私が長い間、研究上こだわってきたことに土があります。中国農村の野菜畑やトウモロコシ畑などへ行くと、まず素手で畑の土を握って、匂いを嗅いで、見つめます。この作業は、日本でも、東南アジアでも、どこへ行っても続けてきました。

私は、土には二つの顔があると考えています。
新鮮かつ栄養分のつまった農産物を育てるための養分の貯蔵庫 としての顔。この顔は農産物にとっては何よりも重要なものであり、農業生産にとっての生命線でもあります。この顔は土の持っている物理的な性格を示しています。

しかしこの顔は、土が生まれながらにして持っている部分と、後で雨や風、雑草や木の葉など、やはり自然による作用で変わった部分、農民や国家など人工的な手が加えられることによって変化した部分とからなります。土地改良や肥料投下などによる方法がそれです。土を機能論的に観たものです。
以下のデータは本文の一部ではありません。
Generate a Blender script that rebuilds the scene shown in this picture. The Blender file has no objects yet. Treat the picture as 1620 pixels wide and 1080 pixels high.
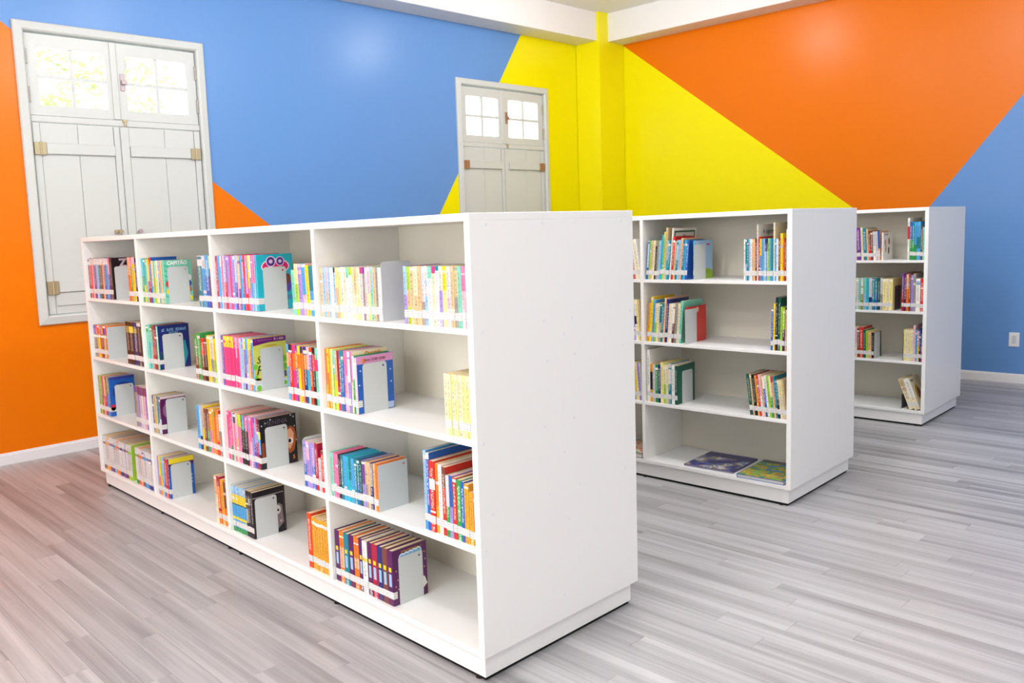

もう一つの顔は土自身が持っている、土を使っている国家を反映する鏡としての一面で、この顔は土の社会科学的な性格を表すものです。この顔は土が生まれながらにして持っている顔ではなく、農業用の土となってから、土の利用者や国家など、土に直接・間接に関係する者が土壌 養分や水分を付け加えたり削ったりした結果の顔であり、原状から変化していることが多いといえます。

この顔は、土を表象論的に観たものともいえます。
最近これをもとに、「中国における土資本論」を考えています。まだ、これといった成果はできていませんが、こだわってみたいと思っています。